Most observers hope that the interim authority prevails, that Bakiev will be forced out of power, and that, as Otunbayeva has promised, Kyrgyzstan will hold new elections in six months—the first step toward building a new democracy.
The most important thing this new government could do would be to stabilize the country—not just Bishkek, but the regions as well. Shepherd points out that, in 2005, Bakiev's new government never fully established control at the local level. "That may be one of the things that began to turn public sentiment against the new government," Shepherd says. "People were out in the regions living in a state of lawlessness."
After restoring order, Beshimov says the government must commit to democratization by discerning who are serious democrats and who might want to build another lucrative, Bakiev-like regime—and then allowing only those that fall into the former group to gain political power. "I believe that she [Otunbayeva] will follow this priority of democratization, but her own personal effort is not enough," says Beshimov.
Shepherd adds that the new government must address the country's energy crisis. Powerful neighbors, namely Uzbekistan, have made it impossible for the country to develop a strong energy sector. People throughout the country are often plagued by shortages and plunged into blackouts—and Bakiev's government did little to assuage the situation, focusing on hydropower development that never really went anywhere. "The West could … try and give support to companies that want to manufacture alternative ways of producing energy," Shepherd says.
What else should the West do to help Kyrgyzstan?
Soon after the Tulip Revolution, Kyrgyzstan fell off the West's radar. The small state didn't have resources—namely, oil and gas—that other countries wanted. What's more, it seemed in relatively good shape compared to its Central Asian neighbors: Turkmenistan ranks up with Burma and North Korea as one of the world's most totalitarian states, Uzbekistan has reportedly boiled opposition members alive, and Kazakhstan is rife with political and economic corruption. "There was the expectation that Kyrgyzstan was doing OK," says Lanskoy. "They had had their breakthrough."

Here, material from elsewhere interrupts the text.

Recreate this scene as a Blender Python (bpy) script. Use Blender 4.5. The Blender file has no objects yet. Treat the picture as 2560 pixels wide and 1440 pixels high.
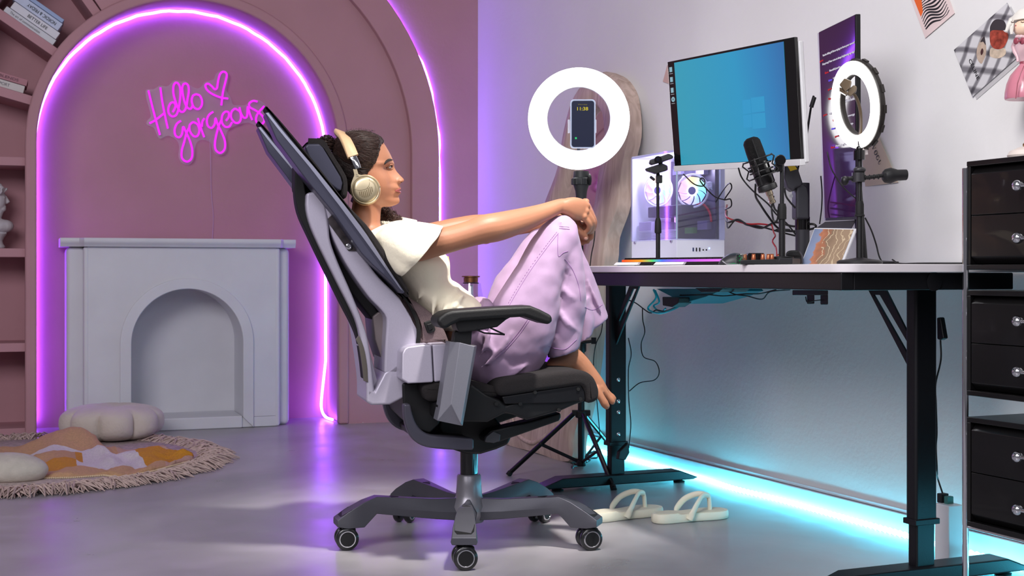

Beshimov says the West was mostly concerned with security in Kyrgyzstan, not democratization. This time around, observers agree that the West should do more to help the country build a strong, free government and civil society—offering financial and logistical support to the state, NGOs, and energy companies eager to create a sustainable way of life for the Kyrgyz people. "Democracies should share their experiences and help fragile countries," Beshimov says. "If this time the Kyrgyz government does not follow a path into real democratization—oh, it will be a tragic story for Kyrgyzstan."